Dream is a two-year-old Labrador/Golden Retriever cross that just a few weeks ago, had a bad attitude and little or no prospects of ever finding a happy home.
Now the silky-haired chocolate colored mix breed can be seen trotting to the mail box leading her new owner Sammy Wilkinson safely back and forth with his mail. Wilkinson is blind.
“She is literally a dream come true,” Wilkinson said.
Indeed, Dream’s transformation is remarkable and she is lucky to even be alive, said WOOF Vice President, Toni Bowser.
Rescued more than a year ago by WOOF Pet Rescue from a home near Woodward found to be overrun with more than 50 dogs, Dream was one of the few that were able to be saved, Bowser said.
But with her many socialization issues, including a habit of running into a corner instead of wanting to be petted, she became difficult to place, going through four other homes and being brought back. “She was just afraid to be touched by anyone unless she had really learned to know you,” Bowser said.
Through a cooperative agreement with Diamond Correctional Facility of Watonga, Dream was sent with five other dogs to an inmate program whereby inmates live with and teach the animals to be more social and train them to perform basic commands.
But unlike the others that went with Dream, at the end of the program she was not adopted through the cooperative program at the prison. After her training, she was returned to her foster home, living with WOOF Founder and President Debbie Kinney.

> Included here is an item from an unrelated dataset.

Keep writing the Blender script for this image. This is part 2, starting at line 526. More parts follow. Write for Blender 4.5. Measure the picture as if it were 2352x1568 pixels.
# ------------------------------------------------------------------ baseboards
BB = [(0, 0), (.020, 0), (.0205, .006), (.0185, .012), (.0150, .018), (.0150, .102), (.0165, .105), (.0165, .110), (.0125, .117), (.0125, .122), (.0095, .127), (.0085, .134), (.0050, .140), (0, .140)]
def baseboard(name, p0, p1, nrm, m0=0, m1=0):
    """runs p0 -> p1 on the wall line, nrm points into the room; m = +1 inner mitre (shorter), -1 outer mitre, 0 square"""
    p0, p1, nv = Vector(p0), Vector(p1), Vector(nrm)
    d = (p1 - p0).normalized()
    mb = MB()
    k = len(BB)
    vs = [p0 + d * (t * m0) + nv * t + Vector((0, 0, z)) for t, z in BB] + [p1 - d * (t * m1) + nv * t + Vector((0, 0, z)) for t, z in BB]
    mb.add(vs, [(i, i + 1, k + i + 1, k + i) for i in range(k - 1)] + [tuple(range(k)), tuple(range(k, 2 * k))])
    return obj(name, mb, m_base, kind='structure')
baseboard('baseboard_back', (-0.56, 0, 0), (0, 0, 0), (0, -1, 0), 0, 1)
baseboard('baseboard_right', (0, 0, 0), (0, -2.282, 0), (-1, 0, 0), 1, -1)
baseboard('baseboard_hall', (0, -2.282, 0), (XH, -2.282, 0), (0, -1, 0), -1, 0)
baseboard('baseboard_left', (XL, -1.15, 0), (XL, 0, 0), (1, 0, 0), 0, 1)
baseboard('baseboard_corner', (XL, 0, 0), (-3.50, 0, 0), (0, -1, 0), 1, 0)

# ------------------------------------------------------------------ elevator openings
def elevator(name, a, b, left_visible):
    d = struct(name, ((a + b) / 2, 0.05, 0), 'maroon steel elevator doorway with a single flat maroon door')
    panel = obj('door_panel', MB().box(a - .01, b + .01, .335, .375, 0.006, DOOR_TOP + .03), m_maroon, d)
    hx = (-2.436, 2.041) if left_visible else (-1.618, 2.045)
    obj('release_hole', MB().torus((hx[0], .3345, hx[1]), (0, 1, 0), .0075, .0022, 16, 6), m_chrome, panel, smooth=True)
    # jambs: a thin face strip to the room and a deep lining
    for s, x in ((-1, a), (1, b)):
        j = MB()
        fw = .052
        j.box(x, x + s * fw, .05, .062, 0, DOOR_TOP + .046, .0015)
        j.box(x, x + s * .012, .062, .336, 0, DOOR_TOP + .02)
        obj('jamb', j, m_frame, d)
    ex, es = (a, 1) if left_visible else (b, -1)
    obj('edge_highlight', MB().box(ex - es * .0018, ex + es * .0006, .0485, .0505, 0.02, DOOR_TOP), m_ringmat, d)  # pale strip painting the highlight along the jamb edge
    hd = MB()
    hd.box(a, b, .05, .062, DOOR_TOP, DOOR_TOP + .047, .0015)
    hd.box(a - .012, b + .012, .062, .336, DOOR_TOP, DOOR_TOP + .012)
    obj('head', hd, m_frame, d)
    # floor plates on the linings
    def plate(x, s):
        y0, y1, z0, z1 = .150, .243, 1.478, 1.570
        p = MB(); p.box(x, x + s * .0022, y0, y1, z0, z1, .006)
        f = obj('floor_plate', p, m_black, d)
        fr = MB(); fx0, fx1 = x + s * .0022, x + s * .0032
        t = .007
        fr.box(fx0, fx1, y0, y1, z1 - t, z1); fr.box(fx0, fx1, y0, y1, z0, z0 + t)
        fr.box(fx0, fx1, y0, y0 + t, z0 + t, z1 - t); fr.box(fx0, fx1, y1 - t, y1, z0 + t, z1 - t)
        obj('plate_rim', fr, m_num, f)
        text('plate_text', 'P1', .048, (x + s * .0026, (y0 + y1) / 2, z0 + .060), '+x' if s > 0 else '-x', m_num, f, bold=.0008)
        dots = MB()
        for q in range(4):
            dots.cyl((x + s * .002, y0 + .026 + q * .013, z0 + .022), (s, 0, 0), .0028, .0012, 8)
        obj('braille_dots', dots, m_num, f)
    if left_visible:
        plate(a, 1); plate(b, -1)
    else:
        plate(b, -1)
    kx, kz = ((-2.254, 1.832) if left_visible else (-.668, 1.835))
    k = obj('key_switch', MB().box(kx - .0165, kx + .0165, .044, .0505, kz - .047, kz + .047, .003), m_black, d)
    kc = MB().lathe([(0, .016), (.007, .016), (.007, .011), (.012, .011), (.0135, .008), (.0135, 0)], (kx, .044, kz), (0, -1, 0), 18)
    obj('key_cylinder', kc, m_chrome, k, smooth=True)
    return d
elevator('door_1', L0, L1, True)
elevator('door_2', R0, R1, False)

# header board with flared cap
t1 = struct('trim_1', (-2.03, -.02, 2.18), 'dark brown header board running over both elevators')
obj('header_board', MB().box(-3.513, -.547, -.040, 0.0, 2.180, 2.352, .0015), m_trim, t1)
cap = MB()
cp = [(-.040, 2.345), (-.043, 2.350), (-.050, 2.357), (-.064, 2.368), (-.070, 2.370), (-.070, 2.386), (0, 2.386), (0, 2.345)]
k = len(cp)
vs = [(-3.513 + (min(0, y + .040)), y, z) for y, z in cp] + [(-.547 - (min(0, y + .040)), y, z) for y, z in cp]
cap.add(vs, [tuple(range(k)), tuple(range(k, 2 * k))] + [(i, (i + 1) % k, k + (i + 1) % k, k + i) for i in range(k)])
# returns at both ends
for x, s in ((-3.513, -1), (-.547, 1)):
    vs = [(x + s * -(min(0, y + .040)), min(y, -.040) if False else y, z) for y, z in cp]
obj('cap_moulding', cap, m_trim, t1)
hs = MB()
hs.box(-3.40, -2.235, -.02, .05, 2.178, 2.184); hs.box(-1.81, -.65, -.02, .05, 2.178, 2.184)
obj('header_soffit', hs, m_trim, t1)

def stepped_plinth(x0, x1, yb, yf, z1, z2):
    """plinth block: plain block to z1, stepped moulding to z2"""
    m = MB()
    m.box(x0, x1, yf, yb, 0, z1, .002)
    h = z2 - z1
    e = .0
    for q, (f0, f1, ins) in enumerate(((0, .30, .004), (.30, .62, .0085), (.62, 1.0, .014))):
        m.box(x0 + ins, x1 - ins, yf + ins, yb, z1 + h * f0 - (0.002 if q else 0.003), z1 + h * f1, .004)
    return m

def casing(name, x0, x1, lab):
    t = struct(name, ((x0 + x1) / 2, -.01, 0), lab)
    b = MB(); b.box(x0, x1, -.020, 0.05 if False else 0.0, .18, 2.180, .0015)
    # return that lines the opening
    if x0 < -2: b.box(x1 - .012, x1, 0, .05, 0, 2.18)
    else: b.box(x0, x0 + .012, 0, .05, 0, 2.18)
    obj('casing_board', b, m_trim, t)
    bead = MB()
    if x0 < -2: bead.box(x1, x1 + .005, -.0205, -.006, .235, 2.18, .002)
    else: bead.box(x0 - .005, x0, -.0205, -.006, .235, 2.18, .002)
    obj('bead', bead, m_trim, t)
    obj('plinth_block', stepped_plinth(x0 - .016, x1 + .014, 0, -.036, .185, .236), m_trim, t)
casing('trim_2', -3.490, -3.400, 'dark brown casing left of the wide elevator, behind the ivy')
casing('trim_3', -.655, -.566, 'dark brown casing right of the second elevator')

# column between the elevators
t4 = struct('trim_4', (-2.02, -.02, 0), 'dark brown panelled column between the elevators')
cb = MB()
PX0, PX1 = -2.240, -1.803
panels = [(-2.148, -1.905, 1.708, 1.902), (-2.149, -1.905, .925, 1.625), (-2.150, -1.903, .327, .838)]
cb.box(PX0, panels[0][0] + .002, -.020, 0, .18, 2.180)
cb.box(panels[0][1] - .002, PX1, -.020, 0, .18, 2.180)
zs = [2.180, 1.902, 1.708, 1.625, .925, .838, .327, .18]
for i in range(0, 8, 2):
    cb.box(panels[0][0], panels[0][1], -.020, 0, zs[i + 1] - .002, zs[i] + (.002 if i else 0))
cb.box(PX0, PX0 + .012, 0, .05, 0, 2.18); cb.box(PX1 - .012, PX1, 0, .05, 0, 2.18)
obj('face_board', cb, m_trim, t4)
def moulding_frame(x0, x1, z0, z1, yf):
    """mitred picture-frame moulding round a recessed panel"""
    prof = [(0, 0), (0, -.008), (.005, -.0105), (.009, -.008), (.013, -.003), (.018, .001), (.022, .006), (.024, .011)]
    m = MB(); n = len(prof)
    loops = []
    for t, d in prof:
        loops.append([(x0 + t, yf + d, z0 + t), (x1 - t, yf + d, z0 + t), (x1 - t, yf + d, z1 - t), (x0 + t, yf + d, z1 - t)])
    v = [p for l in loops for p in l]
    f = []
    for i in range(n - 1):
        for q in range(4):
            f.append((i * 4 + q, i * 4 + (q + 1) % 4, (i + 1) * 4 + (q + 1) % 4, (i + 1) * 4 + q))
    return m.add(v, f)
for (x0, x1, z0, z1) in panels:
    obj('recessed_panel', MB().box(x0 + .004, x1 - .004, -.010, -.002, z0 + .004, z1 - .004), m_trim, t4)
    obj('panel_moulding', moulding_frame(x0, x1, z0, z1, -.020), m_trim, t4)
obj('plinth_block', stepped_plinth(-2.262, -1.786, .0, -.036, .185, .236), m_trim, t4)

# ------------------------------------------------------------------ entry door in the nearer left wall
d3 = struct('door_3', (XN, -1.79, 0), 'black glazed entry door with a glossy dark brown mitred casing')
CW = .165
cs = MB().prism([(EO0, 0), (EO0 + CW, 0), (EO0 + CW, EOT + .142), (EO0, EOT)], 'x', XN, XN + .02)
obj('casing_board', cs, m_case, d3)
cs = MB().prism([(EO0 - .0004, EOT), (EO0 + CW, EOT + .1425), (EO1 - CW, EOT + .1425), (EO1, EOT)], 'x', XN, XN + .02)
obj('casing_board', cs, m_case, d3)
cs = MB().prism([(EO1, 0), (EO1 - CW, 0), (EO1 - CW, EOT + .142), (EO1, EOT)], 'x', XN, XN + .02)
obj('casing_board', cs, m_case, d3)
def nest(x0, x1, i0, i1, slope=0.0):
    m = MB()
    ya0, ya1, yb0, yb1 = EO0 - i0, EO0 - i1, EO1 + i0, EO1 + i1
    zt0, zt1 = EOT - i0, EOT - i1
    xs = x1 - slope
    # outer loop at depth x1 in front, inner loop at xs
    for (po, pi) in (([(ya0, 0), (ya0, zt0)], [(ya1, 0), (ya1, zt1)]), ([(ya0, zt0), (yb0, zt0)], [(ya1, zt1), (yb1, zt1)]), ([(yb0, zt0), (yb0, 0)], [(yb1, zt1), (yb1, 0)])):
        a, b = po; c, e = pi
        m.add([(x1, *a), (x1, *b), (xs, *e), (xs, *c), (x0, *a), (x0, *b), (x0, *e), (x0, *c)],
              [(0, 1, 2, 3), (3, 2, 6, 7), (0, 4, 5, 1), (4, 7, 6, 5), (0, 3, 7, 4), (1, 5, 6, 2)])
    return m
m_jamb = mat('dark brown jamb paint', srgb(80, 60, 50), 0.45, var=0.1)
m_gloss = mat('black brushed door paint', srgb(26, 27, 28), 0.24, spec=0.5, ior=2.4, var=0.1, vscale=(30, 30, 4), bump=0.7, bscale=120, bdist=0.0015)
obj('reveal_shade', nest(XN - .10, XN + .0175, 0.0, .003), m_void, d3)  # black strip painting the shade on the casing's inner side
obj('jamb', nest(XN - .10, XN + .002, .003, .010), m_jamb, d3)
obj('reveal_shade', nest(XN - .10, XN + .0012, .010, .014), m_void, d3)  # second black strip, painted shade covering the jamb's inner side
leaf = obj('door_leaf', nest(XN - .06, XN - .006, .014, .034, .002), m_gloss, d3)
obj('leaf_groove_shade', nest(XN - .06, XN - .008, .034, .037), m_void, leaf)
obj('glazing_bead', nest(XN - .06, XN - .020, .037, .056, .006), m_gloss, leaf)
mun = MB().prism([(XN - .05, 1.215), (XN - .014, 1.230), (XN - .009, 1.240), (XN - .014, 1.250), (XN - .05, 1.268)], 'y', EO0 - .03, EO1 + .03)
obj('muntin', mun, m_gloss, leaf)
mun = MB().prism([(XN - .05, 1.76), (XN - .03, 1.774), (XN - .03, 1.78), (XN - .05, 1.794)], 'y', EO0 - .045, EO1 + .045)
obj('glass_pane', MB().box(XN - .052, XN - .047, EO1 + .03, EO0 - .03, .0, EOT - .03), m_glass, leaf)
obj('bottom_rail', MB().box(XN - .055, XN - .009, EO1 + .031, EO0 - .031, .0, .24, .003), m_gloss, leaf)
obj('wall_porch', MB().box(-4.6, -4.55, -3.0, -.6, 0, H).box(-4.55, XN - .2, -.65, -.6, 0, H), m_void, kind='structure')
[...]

But one afternoon, while Kinney talked on a local radio show of each of the animals she had available for adoption, the program caught Wilkinson’s ear.
“I had been wanting a seeing eye dog,” he said. “But I know that it will take some time before I can do that. So I thought I would just get a companion dog.”
Wilkinson said he worked with WOOF and they sent a dog they thought would work for him. “That dog was just too hard for me to handle..” he said. So he tried again, committed to the idea of adopting a dog instead of buying a purebred.
And like the chemistry that is rumored to happen with a life-long love, the meeting between Dream and Wilkinson was love at first sight, Bowser said.
“She ran right over to him and started nudging his hand and that was just not Dream,” Bowser said.
“She came and laid down right at my feet and since I have had her, she is never without me.”